By | Published on Wednesday 27 December 2017

The UK’s Music Publishers Association has formally begun the process of spinning off its digital licensing entity IMPEL into a standalone business, with the formal name IMPEL Collective Management Limited.

IMPEL, which licenses digital rights across Europe on behalf of a number of independent music publishers, has to date operated as part of MCPS, the mechanical rights licensing body owned by the MPA.

The IMPEL scheme was created after the big five music publishers pulled their digital rights out of the collective licensing system so they could do direct multi-territory deals with download and streaming platforms. IMPEL allows the indies to license streaming services in a similar way.

As with the big five, IMPEL licenses these streaming services in partnership with PRS, because streaming platforms exploit both the mechanical and performing rights in songs, and while the publishers control the former, PRS actually controls the latter.

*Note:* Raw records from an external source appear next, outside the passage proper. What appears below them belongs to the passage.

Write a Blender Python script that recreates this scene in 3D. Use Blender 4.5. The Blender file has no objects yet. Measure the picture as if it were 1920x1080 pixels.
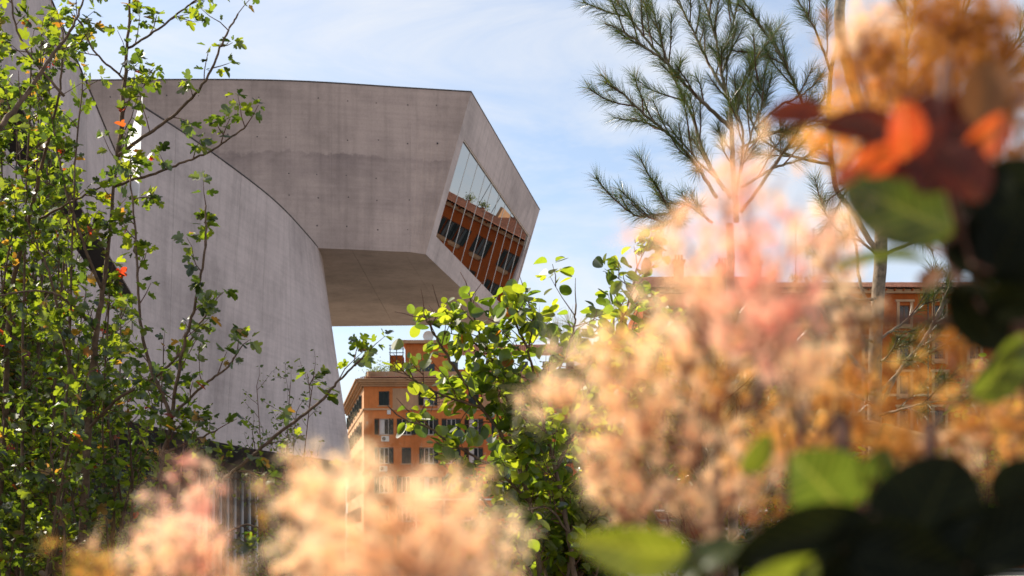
import bpy, math, random
import numpy as np
from mathutils import Vector, Matrix

random.seed(7)
rng = np.random.default_rng(7)
R = math.radians
SC = bpy.context.scene
COL = SC.collection

# ------------------------------------------------------------------ camera
CAMZ = 1.5
FPX, HOR, CX = 2400.0, 1036.0, 960.0        # photograph's focal length and horizon, in its 1920 px frame
cam_d = bpy.data.cameras.new('camera')
cam_d.sensor_width = 36.0
cam_d.lens = 45.0
cam_d.shift_y = (HOR - 540.0) / 1920.0
cam_d.clip_start = 0.05
cam_d.clip_end = 3000.0
cam_d.dof.use_dof = True
cam_d.dof.focus_distance = 8.5
cam_d.dof.aperture_fstop = 7.6
cam = bpy.data.objects.new('camera', cam_d)
cam.location = (0, 0, CAMZ)
cam.rotation_euler = (R(90), 0, 0)
COL.objects.link(cam)
SC.camera = cam

# ------------------------------------------------------------------ light
SUN = Vector((-0.66, 0.40, 0.64)).normalized()
world = bpy.data.worlds.new('World')
SC.world = world
world.use_nodes = True
wt = world.node_tree
wt.nodes.clear()
w_out = wt.nodes.new('ShaderNodeOutputWorld')
w_bg = wt.nodes.new('ShaderNodeBackground')
w_bg.inputs['Strength'].default_value = 0.13
sky = wt.nodes.new('ShaderNodeTexSky')
sky.sky_type = 'NISHITA'
sky.sun_disc = False
sky.sun_elevation = math.asin(SUN.z)
sky.sun_rotation = math.atan2(SUN.x, SUN.y)
sky.air_density = 1.0
sky.dust_density = 0.6
sky.ozone_density = 1.6
tc = wt.nodes.new('ShaderNodeTexCoord')
mp = wt.nodes.new('ShaderNodeMapping')
mp.inputs['Scale'].default_value = (2.2, 2.2, 9.0)
mp.inputs['Rotation'].default_value = (0.12, 0.18, 0.4)
n1 = wt.nodes.new('ShaderNodeTexNoise')
n1.inputs['Scale'].default_value = 1.6
n1.inputs['Detail'].default_value = 9.0
n1.inputs['Roughness'].default_value = 0.62
n1.inputs['Distortion'].default_value = 0.7
rp = wt.nodes.new('ShaderNodeValToRGB')
rp.color_ramp.elements[0].position = 0.36
rp.color_ramp.elements[0].color = (0.20, 0.20, 0.20, 1)
rp.color_ramp.elements[1].position = 0.78
rp.color_ramp.elements[1].color = (0.92, 0.92, 0.92, 1)
mx = wt.nodes.new('ShaderNodeMixRGB')
mx.inputs['Color2'].default_value = (5.2, 5.2, 5.2, 1)
wt.links.new(tc.outputs['Generated'], mp.inputs['Vector'])
wt.links.new(mp.outputs['Vector'], n1.inputs['Vector'])
wt.links.new(n1.outputs['Fac'], rp.inputs['Fac'])
wt.links.new(rp.outputs['Color'], mx.inputs['Fac'])
wt.links.new(sky.outputs['Color'], mx.inputs['Color1'])
wt.links.new(mx.outputs['Color'], w_bg.inputs['Color'])
wt.links.new(w_bg.outputs['Background'], w_out.inputs['Surface'])

sl = bpy.data.lights.new('sun', 'SUN')
sl.energy = 5.0
sl.angle = R(0.53)
sl.color = (1.0, 0.91, 0.76)
so = bpy.data.objects.new('sun', sl)
so.rotation_euler = SUN.to_track_quat('Z', 'Y').to_euler()
so.location = SUN * 60
COL.objects.link(so)

SC.view_settings.view_transform = 'Standard'
SC.view_settings.look = 'None'
SC.view_settings.gamma = 1.0
SC.view_settings.use_curve_mapping = False
SC.view_settings.exposure = 0.52
SC.render.engine = 'CYCLES'
SC.cycles.use_denoising = True
SC.cycles.max_bounces = 8
SC.cycles.transmission_bounces = 6
SC.cycles.transparent_max_bounces = 8


def W(px, py, d):
    """point of the place seen at a pixel of the photograph, d metres ahead"""
    return Vector(((px - CX) / FPX * d, d, CAMZ + (HOR - py) / FPX * d))


def Z(rel):
    return rel + CAMZ


# ------------------------------------------------------------------ materials
def newmat(name):
    m = bpy.data.materials.new(name)
    m.use_nodes = True
    t = m.node_tree
    b = t.nodes['Principled BSDF']
    return m, t, b


def noise(t, scale, detail=4, rough=0.55, vec=None, mscale=None):
    if vec is None:
        g = t.nodes.new('ShaderNodeNewGeometry')
        vec = g.outputs['Position']
    if mscale is not None:
        mpn = t.nodes.new('ShaderNodeMapping')
        mpn.inputs['Scale'].default_value = mscale
        t.links.new(vec, mpn.inputs['Vector'])
        vec = mpn.outputs['Vector']
    n = t.nodes.new('ShaderNodeTexNoise')
    n.inputs['Scale'].default_value = scale
    n.inputs['Detail'].default_value = detail
    n.inputs['Roughness'].default_value = rough
    t.links.new(vec, n.inputs['Vector'])
    return n.outputs['Fac']


def ramp(t, fac, stops):
    r = t.nodes.new('ShaderNodeValToRGB')
    el = r.color_ramp.elements
    while len(el) < len(stops):
        el.new(0.5)
    for e, (p, c) in zip(el, stops):
        e.position = p
        e.color = (c[0], c[1], c[2], 1) if hasattr(c, '__len__') else (c, c, c, 1)
    t.links.new(fac, r.inputs['Fac'])
    return r.outputs['Color']


def mix(t, fac, a, b, mode='MIX'):
    m = t.nodes.new('ShaderNodeMixRGB')
    m.blend_type = mode
    for sock, v in ((m.inputs['Fac'], fac), (m.inputs['Color1'], a), (m.inputs['Color2'], b)):
        if hasattr(v, 'is_linked') or isinstance(v, bpy.types.NodeSocket):
            t.links.new(v, sock)
        elif hasattr(v, '__len__'):
            sock.default_value = (v[0], v[1], v[2], 1)
        else:
            sock.default_value = v if sock.name == 'Fac' else (v, v, v, 1)
    return m.outputs['Color']


def bump(t, b, h, strength, dist=0.02):
    bn = t.nodes.new('ShaderNodeBump')
    bn.inputs['Strength'].default_value = strength
    bn.inputs['Distance'].default_value = dist
    t.links.new(h, bn.inputs['Height'])
    t.links.new(bn.outputs['Normal'], b.inputs['Normal'])


def simple(name, col, rough=0.7, var=0.25, scale=3.0, metal=0.0, spec=0.4):
    m, t, b = newmat(name)
    f = noise(t, scale, 5, 0.6)
    lo = [c * (1 - var) for c in col]
    hi = [min(1, c * (1 + var)) for c in col]
    t.links.new(ramp(t, f, [(0.3, lo), (0.7, hi)]), b.inputs['Base Color'])
    b.inputs['Roughness'].default_value = rough
    b.inputs['Metallic'].default_value = metal
    b.inputs['Specular IOR Level'].default_value = spec
    return m


def concrete(name, base, stain=True):
    m, t, b = newmat(name)
    big = noise(t, 0.16, 6, 0.6)
    mid = noise(t, 0.8, 6, 0.65)
    board = noise(t, 1.0, 3, 0.5, mscale=(0.35, 0.35, 7.0))
    streak = noise(t, 1.0, 4, 0.6, mscale=(3.2, 3.2, 0.16))
    fine = noise(t, 14.0, 4, 0.7)
    c = ramp(t, big, [(0.32, [x * 0.68 for x in base]), (0.5, base), (0.7, [min(1, x * 1.13) for x in base])])
    c = mix(t, 0.75, c, ramp(t, mid, [(0.25, 0.72), (0.5, 1.0), (0.75, 1.12)]), 'MULTIPLY')
    c = mix(t, 0.38, c, ramp(t, board, [(0.3, 0.80), (0.55, 1.0), (0.7, 1.08)]), 'MULTIPLY')
    c = mix(t, 0.45, c, ramp(t, streak, [(0.3, 0.70), (0.5, 1.0), (0.75, 1.1)]), 'MULTIPLY')
    c = mix(t, 0.5, c, ramp(t, fine, [(0.25, 0.75), (0.5, 1.0), (0.8, 1.1)]), 'MULTIPLY')
    if stain:      # the wandering tide mark between two concrete pours
        g = t.nodes.new('ShaderNodeNewGeometry')
        s = t.nodes.new('ShaderNodeSeparateXYZ')
        t.links.new(g.outputs['Position'], s.inputs['Vector'])
        wob = noise(t, 0.22, 12, 0.78)
        ma = t.nodes.new('ShaderNodeMath'); ma.operation = 'MULTIPLY_ADD'
        t.links.new(wob, ma.inputs[0]); ma.inputs[1].default_value = 2.2
        t.links.new(s.outputs['Z'], ma.inputs[2])
        mr = t.nodes.new('ShaderNodeMapRange')
        mr.inputs['From Min'].default_value = 18.0
        mr.inputs['From Max'].default_value = 22.2
        t.links.new(ma.outputs[0], mr.inputs['Value'])
        band = ramp(t, mr.outputs['Result'], [(0.0, 0.0), (0.05, 0.2), (0.50, 0.65), (0.575, 0.85), (0.60, 0.0)])
        patch = ramp(t, noise(t, 0.33, 5, 0.6, mscale=(1, 1, 1.6)), [(0.36, 0.0), (0.56, 1.0)])
        k = mix(t, 1.0, band, patch, 'MULTIPLY')
        c = mix(t, k, c, mix(t, 1.0, c, (0.58, 0.57, 0.60), 'MULTIPLY'))
    t.links.new(c, b.inputs['Base Color'])
    b.inputs['Roughness'].default_value = 0.72
    b.inputs['Specular IOR Level'].default_value = 0.3
    hb = mix(t, 0.5, fine, mid)
    bump(t, b, hb, 0.35, 0.03)
    return m


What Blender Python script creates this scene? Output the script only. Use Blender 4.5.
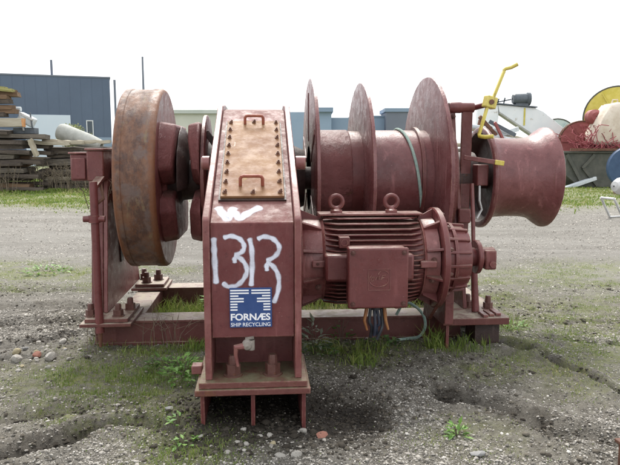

MPA chief Jane Dyball confirmed that IMPEL would become its own standalone entity earlier this year, stating that: “It is now no longer appropriate for a business which operates for a section of the MCPS membership – and, for that matter, MPA membership – and which has its own ambitions, to be part of the MPA group of companies. We are therefore undertaking a business separation process”.

Confirming last week that the digital rights of IMPEL-allied publishers would now be transferred to the new entity, the MPA said that, “the decision to separate the MCPS and IMPEL companies has been made to ensure that both companies can operate in a way that allows their separate strategies to become fully realised”.

MPA also confirmed that “under this new structure, IMPEL will become a collection society, subject to the requirements of transparency and efficiency set by the [European Union’s] Collective Rights Management directive”.

Commenting on this development, IMPEL Chair Simon Platz noted that, by representing music publishers in the digital domain on a multi-territory basis, IMPEL has become something of a song rights equivalent of the indie labels’ global digital rights agency Merlin.

Platz told reporters: “It is no secret that IMPEL has aspirations towards the success of Merlin and this is the next step on that mission. IMPEL is owned only by independent music publishers. We are a group of publishers totally wedded to independence and totally wedded to being stronger together”.